From Palestine Chronicle
Israeli soldiers drive residents of Al-Araqeeb out of their village.
(Image by (Photo: Oren Ziv, ActiveStills file)) Details DMCA
On August 1, the Palestinian Bedouin village of Al-Araqeeb was destroyed for the 116th time. As soon as Israeli bulldozers finished their ugly deed and soldiers began evacuating the premises, the village resident immediately began rebuilding their homes.
Twenty-two families, or about 101 residents, are estimated to live here. By now, they are all familiar with the painful routine, considering the first round of destruction took place in July 2010.
It means that the village has been destroyed nearly 17 times per year, since then. And every single time, it was rebuilt, only to be destroyed again.

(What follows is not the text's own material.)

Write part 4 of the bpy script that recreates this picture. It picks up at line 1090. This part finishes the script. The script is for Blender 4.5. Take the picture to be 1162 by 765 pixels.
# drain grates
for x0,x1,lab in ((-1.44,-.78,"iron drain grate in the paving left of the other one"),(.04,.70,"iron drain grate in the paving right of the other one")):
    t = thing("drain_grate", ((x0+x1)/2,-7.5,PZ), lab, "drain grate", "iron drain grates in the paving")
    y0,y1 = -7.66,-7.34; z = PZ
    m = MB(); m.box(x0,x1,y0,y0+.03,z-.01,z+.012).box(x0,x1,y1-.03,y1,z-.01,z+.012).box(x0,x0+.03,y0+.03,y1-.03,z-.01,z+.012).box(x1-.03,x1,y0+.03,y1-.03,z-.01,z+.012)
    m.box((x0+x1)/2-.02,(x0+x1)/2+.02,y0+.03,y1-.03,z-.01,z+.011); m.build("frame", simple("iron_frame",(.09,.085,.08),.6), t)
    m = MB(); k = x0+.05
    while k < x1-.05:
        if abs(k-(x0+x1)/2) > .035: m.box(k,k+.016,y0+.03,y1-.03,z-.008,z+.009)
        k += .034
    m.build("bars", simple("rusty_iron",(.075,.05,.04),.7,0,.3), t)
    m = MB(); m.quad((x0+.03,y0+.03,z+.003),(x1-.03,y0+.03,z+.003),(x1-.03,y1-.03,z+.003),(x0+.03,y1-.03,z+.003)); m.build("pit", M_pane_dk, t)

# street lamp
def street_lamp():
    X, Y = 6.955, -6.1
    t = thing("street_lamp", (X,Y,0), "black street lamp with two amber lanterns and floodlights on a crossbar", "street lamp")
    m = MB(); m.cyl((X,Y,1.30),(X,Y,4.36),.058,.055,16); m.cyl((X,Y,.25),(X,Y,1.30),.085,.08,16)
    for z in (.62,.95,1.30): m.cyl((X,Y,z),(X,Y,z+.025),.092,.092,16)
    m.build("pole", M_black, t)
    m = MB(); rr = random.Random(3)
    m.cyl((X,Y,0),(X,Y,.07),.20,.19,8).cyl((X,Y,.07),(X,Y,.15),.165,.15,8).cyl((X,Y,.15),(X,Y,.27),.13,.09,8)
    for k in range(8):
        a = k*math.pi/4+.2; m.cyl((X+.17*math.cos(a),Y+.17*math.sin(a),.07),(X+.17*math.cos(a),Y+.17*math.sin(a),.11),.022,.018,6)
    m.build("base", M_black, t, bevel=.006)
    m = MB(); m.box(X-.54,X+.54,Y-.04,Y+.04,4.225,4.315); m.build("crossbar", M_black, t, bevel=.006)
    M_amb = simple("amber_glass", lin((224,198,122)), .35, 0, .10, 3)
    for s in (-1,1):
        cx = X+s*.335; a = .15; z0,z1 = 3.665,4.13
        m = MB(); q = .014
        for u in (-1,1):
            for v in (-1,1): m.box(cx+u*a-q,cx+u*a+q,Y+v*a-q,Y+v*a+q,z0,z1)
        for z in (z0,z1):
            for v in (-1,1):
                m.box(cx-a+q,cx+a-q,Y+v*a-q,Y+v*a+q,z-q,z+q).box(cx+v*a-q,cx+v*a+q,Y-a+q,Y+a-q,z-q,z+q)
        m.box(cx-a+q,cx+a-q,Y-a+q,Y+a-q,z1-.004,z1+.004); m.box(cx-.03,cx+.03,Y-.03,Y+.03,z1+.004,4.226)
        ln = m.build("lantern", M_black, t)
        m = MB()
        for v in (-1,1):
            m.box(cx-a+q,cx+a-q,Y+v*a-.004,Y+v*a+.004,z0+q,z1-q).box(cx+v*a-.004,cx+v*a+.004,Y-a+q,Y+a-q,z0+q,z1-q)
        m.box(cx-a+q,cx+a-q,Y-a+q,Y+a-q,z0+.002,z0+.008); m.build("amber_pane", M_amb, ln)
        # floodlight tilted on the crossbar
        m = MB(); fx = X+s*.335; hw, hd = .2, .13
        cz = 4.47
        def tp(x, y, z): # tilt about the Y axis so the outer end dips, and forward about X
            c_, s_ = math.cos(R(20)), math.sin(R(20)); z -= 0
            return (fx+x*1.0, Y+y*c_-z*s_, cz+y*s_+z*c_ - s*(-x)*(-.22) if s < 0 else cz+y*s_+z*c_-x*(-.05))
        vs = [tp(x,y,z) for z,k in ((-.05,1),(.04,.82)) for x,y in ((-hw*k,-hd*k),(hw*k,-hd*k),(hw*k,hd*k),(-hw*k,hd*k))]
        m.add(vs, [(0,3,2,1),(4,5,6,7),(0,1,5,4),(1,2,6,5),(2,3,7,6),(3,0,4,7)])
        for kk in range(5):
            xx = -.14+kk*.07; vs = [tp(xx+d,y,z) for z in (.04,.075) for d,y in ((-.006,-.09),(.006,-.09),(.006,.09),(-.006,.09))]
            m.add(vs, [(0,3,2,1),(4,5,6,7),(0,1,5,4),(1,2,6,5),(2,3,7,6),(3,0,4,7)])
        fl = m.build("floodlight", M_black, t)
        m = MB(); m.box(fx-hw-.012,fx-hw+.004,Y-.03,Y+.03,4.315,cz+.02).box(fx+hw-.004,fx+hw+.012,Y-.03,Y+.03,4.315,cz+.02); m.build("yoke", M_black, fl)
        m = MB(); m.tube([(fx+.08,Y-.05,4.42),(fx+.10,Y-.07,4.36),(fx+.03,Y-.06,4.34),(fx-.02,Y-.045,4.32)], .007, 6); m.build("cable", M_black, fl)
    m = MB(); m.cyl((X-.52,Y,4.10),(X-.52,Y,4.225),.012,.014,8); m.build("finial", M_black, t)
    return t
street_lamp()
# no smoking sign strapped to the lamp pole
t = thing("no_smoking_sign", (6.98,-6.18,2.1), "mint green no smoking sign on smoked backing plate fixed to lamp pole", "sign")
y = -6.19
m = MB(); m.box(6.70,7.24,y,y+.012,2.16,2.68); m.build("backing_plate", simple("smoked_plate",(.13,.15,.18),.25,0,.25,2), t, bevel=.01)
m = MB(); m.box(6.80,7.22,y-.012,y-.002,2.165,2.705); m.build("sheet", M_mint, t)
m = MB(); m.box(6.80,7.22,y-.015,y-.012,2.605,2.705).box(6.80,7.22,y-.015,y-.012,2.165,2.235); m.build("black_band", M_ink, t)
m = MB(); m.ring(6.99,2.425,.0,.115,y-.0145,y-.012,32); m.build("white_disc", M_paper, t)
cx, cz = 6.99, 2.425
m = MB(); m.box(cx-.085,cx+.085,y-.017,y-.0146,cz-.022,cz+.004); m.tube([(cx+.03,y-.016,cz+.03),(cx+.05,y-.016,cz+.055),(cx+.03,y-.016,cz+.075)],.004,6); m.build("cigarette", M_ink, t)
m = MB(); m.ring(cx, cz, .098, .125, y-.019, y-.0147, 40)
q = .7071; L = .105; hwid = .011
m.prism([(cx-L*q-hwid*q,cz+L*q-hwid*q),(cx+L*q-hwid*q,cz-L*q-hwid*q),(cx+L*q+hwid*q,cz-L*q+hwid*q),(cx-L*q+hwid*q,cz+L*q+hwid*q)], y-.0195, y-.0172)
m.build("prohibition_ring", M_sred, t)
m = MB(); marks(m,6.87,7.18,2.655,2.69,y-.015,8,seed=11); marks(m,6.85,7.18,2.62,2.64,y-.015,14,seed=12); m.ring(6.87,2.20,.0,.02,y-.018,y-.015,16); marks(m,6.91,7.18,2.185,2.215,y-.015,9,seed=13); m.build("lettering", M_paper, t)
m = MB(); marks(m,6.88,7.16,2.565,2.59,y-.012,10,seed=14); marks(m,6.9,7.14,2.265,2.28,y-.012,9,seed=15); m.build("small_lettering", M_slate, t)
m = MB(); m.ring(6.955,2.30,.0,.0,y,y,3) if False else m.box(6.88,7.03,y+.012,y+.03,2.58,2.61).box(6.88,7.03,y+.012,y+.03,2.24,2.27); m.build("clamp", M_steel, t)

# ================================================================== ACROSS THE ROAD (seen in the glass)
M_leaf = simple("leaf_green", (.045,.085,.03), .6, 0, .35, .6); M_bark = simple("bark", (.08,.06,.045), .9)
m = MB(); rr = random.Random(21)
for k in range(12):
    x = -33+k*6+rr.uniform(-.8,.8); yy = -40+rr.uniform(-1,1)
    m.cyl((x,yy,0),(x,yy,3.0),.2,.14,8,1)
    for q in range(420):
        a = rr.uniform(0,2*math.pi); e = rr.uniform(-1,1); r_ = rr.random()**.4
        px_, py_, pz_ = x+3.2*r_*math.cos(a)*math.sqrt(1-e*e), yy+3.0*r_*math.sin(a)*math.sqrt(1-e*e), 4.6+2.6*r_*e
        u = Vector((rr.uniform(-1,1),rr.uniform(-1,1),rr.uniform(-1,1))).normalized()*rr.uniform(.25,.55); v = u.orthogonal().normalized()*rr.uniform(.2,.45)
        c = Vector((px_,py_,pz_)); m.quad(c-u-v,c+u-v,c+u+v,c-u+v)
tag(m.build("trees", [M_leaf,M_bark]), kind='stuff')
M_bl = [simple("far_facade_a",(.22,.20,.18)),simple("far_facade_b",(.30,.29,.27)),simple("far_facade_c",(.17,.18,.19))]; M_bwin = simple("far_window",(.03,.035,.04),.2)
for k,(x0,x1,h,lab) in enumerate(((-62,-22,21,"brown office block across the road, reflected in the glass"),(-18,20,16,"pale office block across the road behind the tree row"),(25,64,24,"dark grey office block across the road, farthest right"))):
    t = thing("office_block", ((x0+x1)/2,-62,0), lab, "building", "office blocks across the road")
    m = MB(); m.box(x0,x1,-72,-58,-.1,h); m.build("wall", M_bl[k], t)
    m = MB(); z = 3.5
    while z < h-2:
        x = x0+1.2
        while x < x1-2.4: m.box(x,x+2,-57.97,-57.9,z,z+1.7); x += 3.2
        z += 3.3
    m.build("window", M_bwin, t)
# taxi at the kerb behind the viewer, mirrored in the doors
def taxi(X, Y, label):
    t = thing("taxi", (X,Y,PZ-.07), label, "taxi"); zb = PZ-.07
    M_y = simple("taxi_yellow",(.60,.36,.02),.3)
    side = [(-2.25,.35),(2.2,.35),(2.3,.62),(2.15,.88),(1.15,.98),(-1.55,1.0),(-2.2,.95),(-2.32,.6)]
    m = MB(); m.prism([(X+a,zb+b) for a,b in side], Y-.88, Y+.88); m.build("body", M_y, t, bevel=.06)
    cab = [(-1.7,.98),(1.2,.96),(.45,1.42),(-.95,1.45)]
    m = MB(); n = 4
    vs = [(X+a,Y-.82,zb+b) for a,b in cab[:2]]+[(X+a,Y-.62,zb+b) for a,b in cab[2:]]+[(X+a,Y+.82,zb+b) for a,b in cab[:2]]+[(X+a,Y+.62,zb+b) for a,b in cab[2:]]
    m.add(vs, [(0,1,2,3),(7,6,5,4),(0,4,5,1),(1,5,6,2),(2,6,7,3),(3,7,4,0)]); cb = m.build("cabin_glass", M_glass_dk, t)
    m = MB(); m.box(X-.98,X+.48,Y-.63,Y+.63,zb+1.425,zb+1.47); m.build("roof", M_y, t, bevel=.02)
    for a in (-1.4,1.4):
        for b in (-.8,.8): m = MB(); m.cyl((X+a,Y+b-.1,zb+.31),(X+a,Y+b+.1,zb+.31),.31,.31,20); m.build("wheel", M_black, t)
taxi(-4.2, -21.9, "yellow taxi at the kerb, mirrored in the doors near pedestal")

If the repeated destruction of the village is an indication of Israel's stubborn insistence to uproot Palestine's Bedouins, the rebuilding is indicative of the tenacity of the Bedouin community in Palestine.
But Al-Araqeeb is only symbolic of that historic fight.
It would be no exaggeration to state that there is a war waged by Israel against Palestinian Bedouins. The aim is to destroy their culture and to force them into townships similar to those of Apartheid South Africa.
The geographic space of that war extends from the Negev desert to the Southern Hebron Hills to Jerusalem.
The epicenter of the ongoing fight is the village of Al-Araqeeb. Not only has Israel destroyed Al-Araqeeb numerous times in violation of international law, it actually delivers a bill to the homeless residents expecting them to cover the cost of the very ruins wrought by the Israeli state.
According to latest estimates, the families that live in makeshift huts and rely on rudimentary means to survive, are expected to pay up a bill of 2 million shekels, around $600,000.
Israel dubs Al-Araqeeb, along with 35 villages in the Negev, as "unrecognized" by the Israeli government's master plan, thus they must be erased, and their population driven into townships made for the Bedouins.
However, these villages are older than Israel itself, and any such "master plan" could have easily considered this existing reality. However, what Israeli truly labors to achieve is to replace the Bedouins with its own Jewish population, as it has tirelessly done for seven decades.
Palestinian Bedouins are known for their tenacity. They fully fathom the history and plight of their ancestors, where generation after generation were ethnically cleansed and exiled to refugee camps outside Palestine, or forcibly removed to other areas. Today's Bedouin communities refuse to be subjected to that same fate again.
The Israeli plan to ethnically cleanse the Bedouins of the Negev is no different from the plan to colonize the West Bank, Judaize the Galilee and Palestinian East Jerusalem. All such efforts always culminate in the same routine -- of removing the Arabs and replacing them with Israeli Jews.
In 1965, Israel passed the Planning and Building Law which recognized some Palestinian Arab villages in the Galilee and southern Negev, but excluded others. Nearly 100,000 Bedouin were forcibly removed to "Planned Townships" to endure economic neglect and poverty. Many refused to be moved and, since then, have fought a protracted war to survive and maintain a semblance of their culture and way of life.